Już tydzień na przejściu granicznym z obwodem Kaliningradzkim w Gronowie koczują Rosjanie, którzy chcą zdążyć przed zmianą przepisów przewozowych. - Na przejazd czeka 130 samochodów, a dziś Rosjanie przepuścili zaledwie 37. Ta sytuacja nie wynika z naszej winy - tłumaczył w TVN24 polski pogranicznik.
7 dni w mrozie, bez wody, toalet i ciepłych posiłków spędzili Rosjanie na przejściu granicznym z obwodem Kaliningradzkim w Gronowie. Wszystko dlatego, że chcieli sprowadzić samochody z terenu Unii Europejskiej przed wprowadzeniem nowych przepisów celnych - donosi portal elblag24.pl. Nie mogą przekroczyć granicy, bo celnicy po stronie rosyjskiej dużo dłużej niż zazwyczaj wykonują odprawę celną.

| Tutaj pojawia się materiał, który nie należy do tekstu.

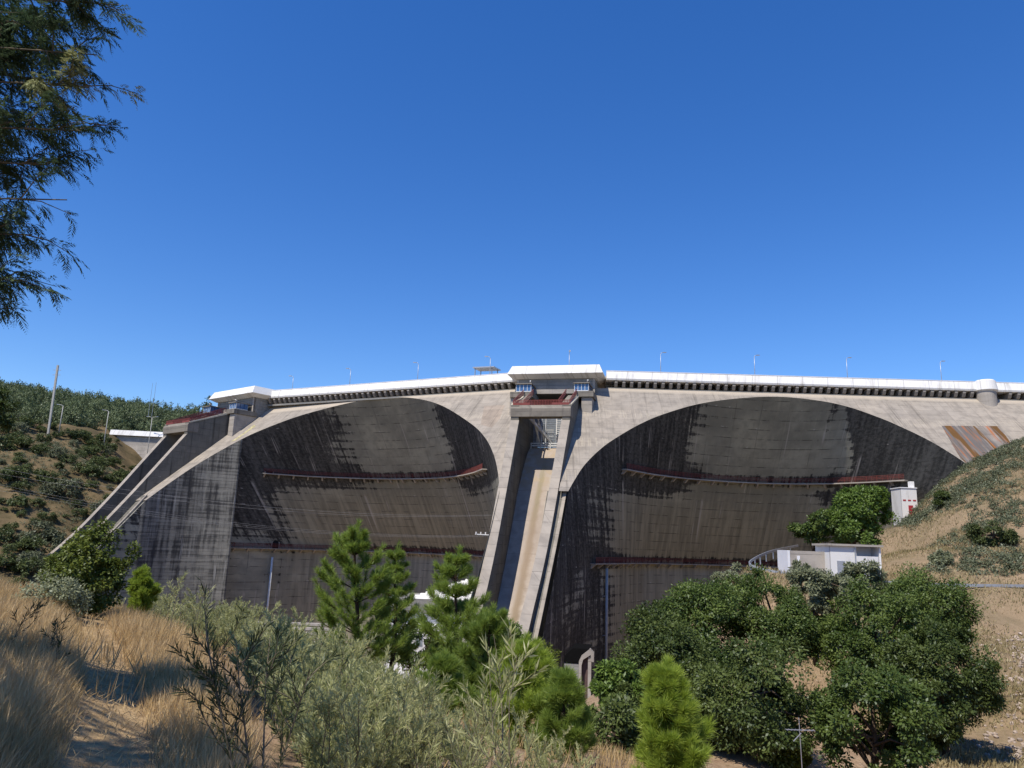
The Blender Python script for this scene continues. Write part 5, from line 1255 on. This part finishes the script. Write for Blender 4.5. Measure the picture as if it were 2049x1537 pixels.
# ---------------------------------------------------------------- white shed and low wall, guard rail, lift house
def frame_house(px0, px1, py, D, yaw=0.):
    A = atD(px0, py, D); B = atD(px1, py, D); return A, B
A = atD(1663, 1158, 91); B = atD(1766, 1160, 91); zt = atD(1700, 1089, 91)[2]; zb = min(A[2], B[2]) - .5; Wd = B[0] - A[0]
o = empty('white_shed', (A[0], A[1], zb), 'white rendered shed with open upper bay on the terrace', 'shed'); H = zt - zb
mb = MB(); mb.box(0, Wd * .52, 0, 4.2, 0, H - .25); mb.build('wall', M['parapet'], o)
mb = MB(); mb.box(Wd * .52 + .01, Wd - .2, .02, 4.2, 0, H - 1.35); mb.build('lower_wall', M['parapet'], o)
mb = MB(); mb.box(Wd * .52 + .01, Wd - .2, 1.9, 4.2, H - 1.34, H - .25); mb.build('recess_back', M['white2'], o)
mb = MB(); mb.box(Wd - .19, Wd, 0, 4.2, 0, H - .25); mb.build('end_wall', M['white'], o)
mb = MB(); mb.box(-.3, Wd + .2, -.35, 4.5, H - .24, H); mb.build('roof_slab', M['conc_light'], o)
mb = MB(); mb.tube([(Wd * .52 - .2, -.1, .3), (Wd * .52 - .2, -.1, H - .3)], .06, 6); mb.build('downpipe', M['galv'], o)
mb = MB(); mb.box(.8, 1.75, -.05, .02, .5, 2.6); mb.build('door', M['galv'], o)
A2_ = atD(1578, 1152, 92.5); zt2 = atD(1620, 1103, 92.5)[2]; o = empty('low_wall_building', (A2_[0], A2_[1], zb), 'low pale walled enclosure left of the white shed', 'building'); W2 = A[0] - A2_[0] + 1.0
mb = MB(); mb.box(0, W2, 0, 3.5, 0, zt2 - zb); mb.build('wall', M['conc_light'], o)
mb = MB(); mb.box(-.05, .25, -.06, 3.4, 0, zt2 - zb + .03); mb.build('corner_strip', M['white2'], o)
mb = MB(); mb.box(1.1, 1.45, -.05, .02, zt2 - zb - 1.7, zt2 - zb - .6); mb.build('pale_patch', M['white2'], o)
rail_px = [(2110, 1173, 85), (1990, 1172, 85), (1880, 1170, 85), (1780, 1166, 85), (1660, 1157, 85.5), (1560, 1146, 86), (1520, 1138, 87), (1499, 1129, 89), (1512, 1117, 96), (1545, 1103, 105), (1597, 1092, 114)]
rp = smooth_curve([atD(*q) for q in rail_px], 60); o = empty('guard_rail', rp[0], 'galvanised steel guard rail curving round the terrace', 'guard rail'); mb = MB()
for a, b_ in zip(rp[:-1] - rp[0], rp[1:] - rp[0]): mb.bar(a, b_, .08, .31)
mb.build('beam', M['galv'], o)
Lr = np.r_[0, np.cumsum(np.linalg.norm(np.diff(rp, axis=0), axis=1))]
for s_ in np.arange(0, Lr[-1], 3.8):
    q = np.array([np.interp(s_, Lr, rp[:, i]) for i in range(3)]); mb = MB(); b0 = q - rp[0]; mb.box(b0[0] - .06, b0[0] + .06, b0[1] + .05, b0[1] + .17, b0[2] - 1.1, b0[2] + .15); mb.build('post', M['galv'], o)
A = atD(1806, 1036, 158); B = atD(1838, 1036, 158); zt = atD(1820, 977, 158)[2]; o = empty('lift_house', (A[0], A[1], A[2] - 1.5), 'narrow white lift house with red door against the dam', 'building'); Wd = B[0] - A[0]; H = zt - A[2] + 1.5
mb = MB(); mb.box(0, Wd, 0, 4, 0, H); mb.build('wall', M['parapet'], o)
mb = MB(); mb.box(Wd - .9, Wd - .1, .5, 1.5, H, H + 1.5); mb.build('roof_stack', M['white'], o)
mb = MB(); mb.box(Wd * .42, Wd * .42 + .95, -.06, .02, 2.0, 4.1); mb.build('door', M['reddoor'], o)
for k in range(3): mb = MB(); x0 = .35 + k * 1.05; mb.box(x0, x0 + .62, -.05, .02, 5.0, 5.28); mb.build('window', M['reddoor'], o)
mb = MB(); mb.box(-.15, Wd + .12, -.15, 4.1, H - .02, H + .16); mb.build('roof_edge', M['white2'], o)

# ---------------------------------------------------------------- powerhouse at the foot of the left arch
Dp = 152.
A = atD(775, 1235, Dp); B = atD(950, 1235, Dp); zg = g1(A[0], A[1]) - 1; o = empty('powerhouse', (A[0], A[1], zg), 'white powerhouse with bright flat roof at the dam foot behind the pines', 'building'); Wd = B[0] - A[0]
z_of = lambda py, D=Dp, px=860: atD(px, py, D)[2] - zg
mb = MB(); mb.box(0, Wd, 0, 14, 0, z_of(1222)); mb.build('wall', M['white2'], o)
mb = MB(); mb.box(-1, Wd + .8, -1.2, 15, z_of(1222), z_of(1198)); mb.build('fascia', M['conc_grey'], o)
k_n = 12
for k in range(k_n):
    y0 = -1.0 + k * 1.6; mb = MB(); zr = z_of(1198) + .02 + .26 * k; mb.hexa([(4 + k * .9, y0, zr - .3), (Wd + 1, y0, zr - .3), (Wd + 1, y0 + 2.2, zr - .3), (4 + k * .9, y0 + 2.2, zr - .3), (4 + k * .9, y0, zr), (Wd + 1, y0, zr), (Wd + 1, y0 + 1.6, zr + .24), (4 + k * .9, y0 + 1.6, zr + .24)]); mb.build('roof_panel', M['white'], o)
mb = MB(); mb.box(Wd * .30, Wd * .95, -3.0, -.02, 0, z_of(1250)); mb.build('front_annex', M['parapet'], o)
for k in range(3): mb = MB(); mb.box(Wd * (.36 + .17 * k), Wd * (.36 + .17 * k) + 1.3, -3.06, -2.95, z_of(1290), z_of(1268)); mb.build('window', M['gate'], o)
# stepped apron left of the powerhouse
S0 = atD(512, 1243, 134); S1 = atD(660, 1250, 134); o = empty('stepped_apron', (S0[0], S0[1], S0[2] - 3), 'pale concrete steps below the left arch', 'steps')
dv = norm(np.array([S1[0] - S0[0], S1[1] - S0[1], 0])); ln = np.hypot(S1[0] - S0[0], S1[1] - S0[1])
for k in range(7):
    mb = MB(); a = -np.array([dv[1], -dv[0], 0]) * -1; off_ = np.array([dv[1], -dv[0], 0]) * (k * 1.0); b0 = off_ + np.array([0, 0, 3 - .62 * k]); mb.bar(b0 + np.array([0, 0, -.2]), b0 + dv * (ln + 3) + np.array([0, 0, -.2]) , 1.0, .4); mb.build('step', M['conc_light'] if k % 1 == 0 else M['conc'], o)

# ---------------------------------------------------------------- dark portal right of the chute foot
Dq = 112.
A = atD(1128, 1372, Dq); o = empty('portal_house', (A[0], A[1], A[2] - 3), 'small concrete portal building with black sloping roof at the chute foot', 'building', rz=-.15)
zz = lambda py: atD(1150, py, Dq)[2] - A[2] + 3
w1 = (1178 - 1128) / F_PX * Dq
mb = MB(); mb.box(0, w1 * .55, .1, 6, 0, zz(1328)); mb.build('side_wall', M['conc_grey'], o)
mb = MB(); mb.prism([(-.1, 0, zz(1326)), (.1, 0, zz(1312)), (1.2, 0, zz(1297)), (w1 * 1.0, 0, zz(1297)), (w1 * .62, 0, zz(1312)), (w1 * .55, 0, zz(1326))], (0, 5.5, 0)); mb.build('roof', M['black'], o)
mb = MB(); mb.prism([(w1 * .56, -.3, 0), (w1 * .56, -.3, zz(1322)), (w1 * .66, -.3, zz(1310)), (w1 * .98, -.3, zz(1296)), (w1 * 1.12, -.3, zz(1304)), (w1 * 1.12, -.3, zz(1322)), (w1 * 1.03, -.3, zz(1322)), (w1 * 1.0, -.3, zz(1308)), (w1 * .72, -.3, zz(1318)), (w1 * .66, -.3, zz(1330)), (w1 * .66, -.3, 0)], (0, 1.2, 0)); mb.build('arch_frame', M['conc_light'], o)
mb = MB(); mb.box(w1 * .67, w1 * .9, .5, 1.0, 0, zz(1312)); mb.build('shutter', M['brown'], o)
mb = MB(); mb.box(w1 * .9, w1 * 1.02, -.1, 1.5, 0, zz(1312)); mb.build('jamb', M['conc_light'], o)

# ---------------------------------------------------------------- house roof and aerial at the bottom
A = atD(1400, 1528, 29.); A[2] -= .0
o = empty('tiled_house', (A[0], A[1], A[2] - 3), 'red tiled house roof peeping in at the bottom edge', 'house', rz=-.35)
mb = MB(); mb.box(.2, 6, -4.8, -.2, 0, 2.4); mb.build('wall', M['white2'], o)
mb = MB(); mb.add([(-.2, -5, 2.4), (6.3, -5, 2.4), (6.3, -2.4, 3.25), (-.2, -2.4, 3.25), (6.3, .1, 2.4), (-.2, .1, 2.4)], [(0, 1, 2, 3), (3, 2, 4, 5), (0, 3, 5), (1, 4, 2)]); rf = mb.build('roof', M['tile'], o)
A = atD(1609, 1600, 27.5); T_p = atD(1605, 1436, 27.5); o = empty('tv_antenna', A, 'thin television aerial on a mast in front of the oaks', 'antenna')
h = T_p[2] - A[2]; mb = MB(); mb.tube([(0, 0, 0), (-.06, 0, h)], .012, 6); mb.build('mast', M['galv'], o)
for nm, zf, x0, x1 in (('crossbar', .845, -.52, .46), ('dipole', .80, -.28, .0)):
    mb = MB(); mb.bar((x0, 0, h * zf + (0 if nm == 'crossbar' else -.25)), (x1, 0, h * zf + (.0 if nm == 'crossbar' else .02)), .022, .022); mb.build(nm, M['galv'], o)
for x in np.linspace(-.5, .44, 9):
    mb = MB(); mb.bar((x, -.16, h * .845), (x, .16, h * .845), .006, .006); mb.build('element', M['galv'], o)
print('saplings', cnt, 'shrubs', len(taken))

- Przed przejściem granicznym czeka 130 samochodów tranzytowych, w dniu dzisiejszym Rosjanie przepuścili zaledwie 37 pojazdów. Ta sytuacja spowodowana jest planowanym wejściem w życie zmian w przepisach celnych po stronie rosyjskiej – tłumaczył w TVN24 mjr Tomasz Chwietkiewicz z Służby Granicznej.
Bardzo długa odprawa
Czekający na oprawę mają już dość. - To, co się tutaj dzieje jest perfidnym, celowym działaniem rosyjskich celników oraz władzy przeciw nam, obywatelom tego samego kraju - Rosji - mówił Rosjanin oczekujący w kolejce na odprawę celną. - Żona czeka, córka przyjechała z wnuczkiem na tydzień z Leningradu, z Sankt Petersburga w gościnę. I ja czekam tu, a oni tam. Może ich nie zobaczę - wtóruje inny oczekujący na swoją kolej.
"Nie dyktaturze Putina"
Takie napis pojawił się w wigilijny wieczór przed przejściem granicznym. Nowe przepisy celne wprowadził premier Rosji Władimir Putin. Wchodzą one w życie 11 stycznia i dotyczą sprowadzana aut do Rosji z krajów Unii Europejskiej. Cła na samochody importowane do Rosji zostaną podniesione od 50 do 70 proc. i - zdaniem oczekujących na wjazd do Obwodu Kaliningradzkiego - celnicy próbują ich do tego czasu przetrzymać na granicy.
Ciepła zupa i ognisko
Sytuacja jest podwójnie trudna, ponieważ panuje tam przenikliwy mróz. Dzięki pomocy mieszkańców okolicznych miejscowości, została zorganizowana akcja pomocy Rosjanom. Zorganizowane zostały ciepłe napoje, kanapki, zupa oraz inne przekąski, rozpalono ognisko. Ksiądz pobliskiej parafii zaprosił wszystkich w noc wigilijną na pasterkę.